Num salto ligeiro no tempo, nasceram os catálogos, inicialmente com 8 páginas tamanho ofício, apenas, e rapidamente preenchendo resmas de folhas de 86x96 dobradas em quatro..., e nunca mais haveria leitores suficientes para os exemplares nas prateleiras, ou leitores ansiosos esperando uma nova publicação. Jamais os editores e livreiros parariam de correr atrás de leitores, os fiéis e os que ainda não adquiriram o hábito da leitura. Surgindo entre desses dois atores, o distribuidor, arrastando livros pelas cidades; e os livreiros tradicionais travando guerra com as mega livrarias que, inicialmente, ameaçaram ocupar um quarteirão inteiro numa cidade, com três andares, a vender de tudo, inclusive livros. Sem falar dos supermercados...

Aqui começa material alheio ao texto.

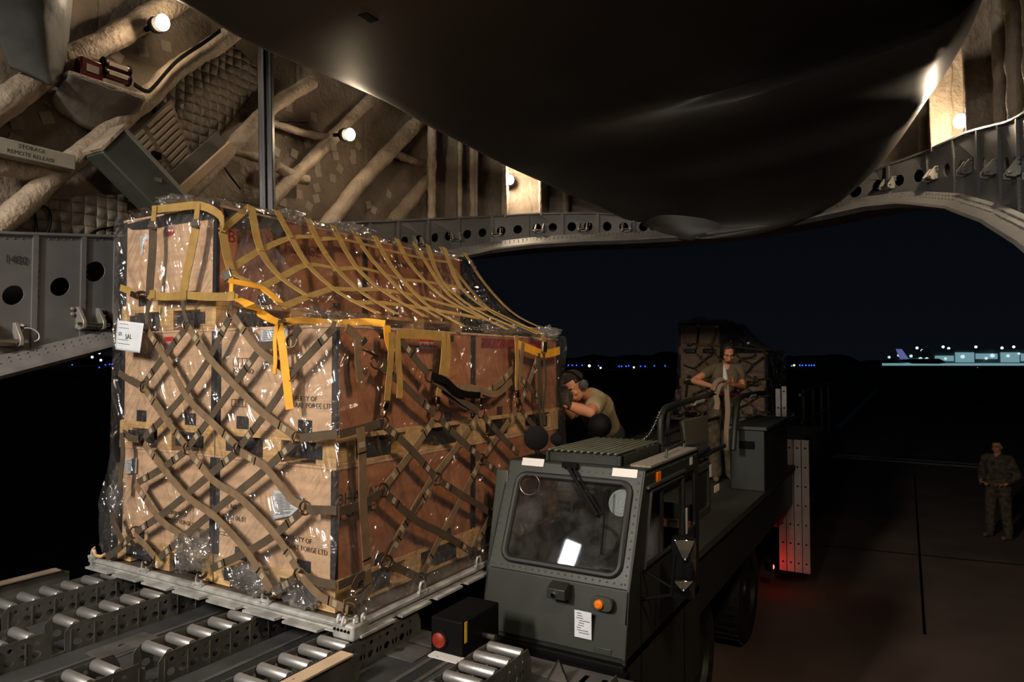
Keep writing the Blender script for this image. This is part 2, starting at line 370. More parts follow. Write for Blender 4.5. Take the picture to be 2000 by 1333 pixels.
MAT['rubber'] = M('black_rubber', (20, 20, 20), rough=0.6, var=0.2)
MAT['tyre'] = M('tyre_rubber', (34, 33, 32), rough=0.6, var=0.2, vs=20)
MAT['chrome'] = M('chrome', (220, 218, 214), rough=0.08, metal=1.0, var=0)
MAT['amber'] = M('amber_lens', (226, 118, 20), rough=0.25, var=0.05)
MAT['concrete'] = M('apron_concrete', (112, 92, 78), rough=0.9, var=0.18, vs=0.9, detail=8)
MAT['grass'] = M('dark_grass', (34, 40, 28), rough=0.95, var=0.3, vs=0.5)
MAT['paint'] = M('road_paint', (215, 200, 188), rough=0.8, var=0.3, vs=3)
MAT['lampglass'] = EM('lamp_glass', (255, 228, 192), 150)
MAT['skin'] = M('skin', (202, 138, 102), rough=0.5, var=0.06, vs=30)
MAT['hair'] = M('dark_hair', (34, 24, 20), rough=0.5, var=0.3, vs=60, vscale=(1, 1, 0.2))
MAT['tan'] = M('tan_shirt', (158, 140, 104), rough=0.85, var=0.1, vs=12, bump=0.25, bs=22)
MAT['od'] = M('olive_brown_shirt', (96, 84, 62), rough=0.85, var=0.1, vs=12, bump=0.25, bs=22)
MAT['camo'] = M('camouflage_cloth', (62, 55, 40), rough=0.9, vs=14, col2=(100, 87, 66), detail=1)
MAT['boot'] = M('tan_boot', (120, 96, 66), rough=0.8, var=0.15)
MAT['film'] = film('clear_film')
# ------------------------------------------------------------------ ground and airfield
g = MB(); g.add([(-900, -60, 0), (900, -60, 0), (900, 60, 0), (-900, 60, 0)], [(0, 1, 2, 3)])
ground = g.build('apron_ground', MAT['concrete'], smooth=False); tag(ground, 'dark concrete apron around the loader', 'ground', kind='structure')
g = MB(); g.add([(-1600, 60, 0.0), (1600, 60, 0.0), (1600, 2200, 0.0), (-1600, 2200, 0.0)], [(0, 1, 2, 3)])
fld = g.build('airfield_ground', MAT['grass'], smooth=False); tag(fld, 'dark grass airfield beyond the apron', 'ground', kind='structure')
def strip(pa, pb, w, z, m, name):
    a = onZ(*pa, 0); b = onZ(*pb, 0); d = (b - a).normalized(); s_ = Vector((-d.y, d.x, 0)) * w / 2; up = Vector((0, 0, z))
    q = MB(); q.prism([a - s_ + up * 0.2, a + s_ + up * 0.2, b + s_ + up * 0.2, b - s_ + up * 0.2], up); return q
q = strip((1560, 886), (1990, 916), 0.9, 0.006, None, '')
line = q.build('trim_1', MAT['paint'], smooth=False); tag(line, kind='structure')
a = onZ(1560, 886, 0); b = onZ(1990, 916, 0); q = MB(); n_ = 24
for i in range(n_):
    c = a.lerp(b, (i + 0.5) / n_); q.box((c.x, c.y, 0.008), (0.26, 0.2, 0.004), Matrix.Rotation(math.atan2((b - a).y, (b - a).x), 3, 'Z'))
q.build('dash_marking', MAT['black'], line, smooth=False)
q = strip((1540, 930), (1712, 762), 0.3, 0.006, None, ''); tag(q.build('trim_2', MAT['paint'], smooth=False), kind='structure')
q = strip((1480, 776), (2060, 796), 0.9, 0.008, None, ''); tag(q.build('trim_3', MAT['concrete'], smooth=False), kind='structure')
for pa, pb in (((1786, 930), (1806, 1240)), ((1440, 1050), (2050, 1110))):
    q = strip(pa, pb, 0.03, 0.004, None, ''); j = q.build('expansion_joint', MAT['black'], ground, smooth=False)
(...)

O tempo e o vento, portanto, nos deixou nesta encruzilhada: ou devolvemos o livro ao “Nome da Rosa”, e vamos plantar batatas, ou resolvemos o dilema de Érico Verissimo.

No mundo real, esse dilema não teria sentido, visto, por exemplo, o fabuloso e aprazível ambiente da Feira do Livro de Lisboa, que, enquanto lemos aqui, avança para a linha de chegada, cabeça com cabeça, Santo Antônio e as festas acima do Tejo vencendo pouco a pouco, seguidas pela farra dos coletes vermelhos, antevemos touros correndo pelas ruas de Vila Franca de Xira. Por que então tanta choradeira? – Porque 1,3 livro por ano é pouco! Porque a Venezuela lê mais do que Portugal. Porque as meninas nos últimos anos tem diminuido ainda mais o índice de compreensão da leitura (fonte: PIRLS (Progress in International Reading Literacy Study – estudo da International Association for the Evalutation of Educational Achievment - IEA), e no geral Portugal está entre os piores índices da na Europa... Porque apenas 7% dos alunos que saem do nível básico de ensino revelam nos testes índice satisfatório de compreensão da leitura... Se Portugal está assim, imagine na Terra de Santa Cruz. Entenderão o que lerem, quando adultos? Aprenderão a ler pelo esforço da engrenagem produtiva sócio-econômica? A cadeia produtiva do livro pode contribuir para melhorar esse quadro? Isto é, o seu segmento de mercado?

Curiosamente, segundo outra fonte de estudo, até mais conhecida entre os profissionais do ramo, o PISA, “Programme for International Student Assessment”, os miúdos portugueses apresentam em relação aos demais países da Europa o maior índice pelo gosto da leitura. Isto quer dizer que gostar, não necessariamente significa saber, ou compreender...

Isto posto, a crise existencial da cadeia produtiva do livro tem motivo para ser brutal, mas o erro está mesmo aqui: esquecer que o mercado não é um muro das lamentações.

Embora, agora referindo à qualidade do que é escrito, publicado e comprado, seja mesmo difícil, senão proibitivo, para o Editor, desligar do cérebro a bateria intelectual e vestir várias fantasias ao mesmo tempo; de Public Relation, Marketing, Advertising, Gestor de Custos e Analista Financeiro. Assim, aquele dilema existe de fato. Por isso é preciso ler, ler é preciso. Até bula de remédio.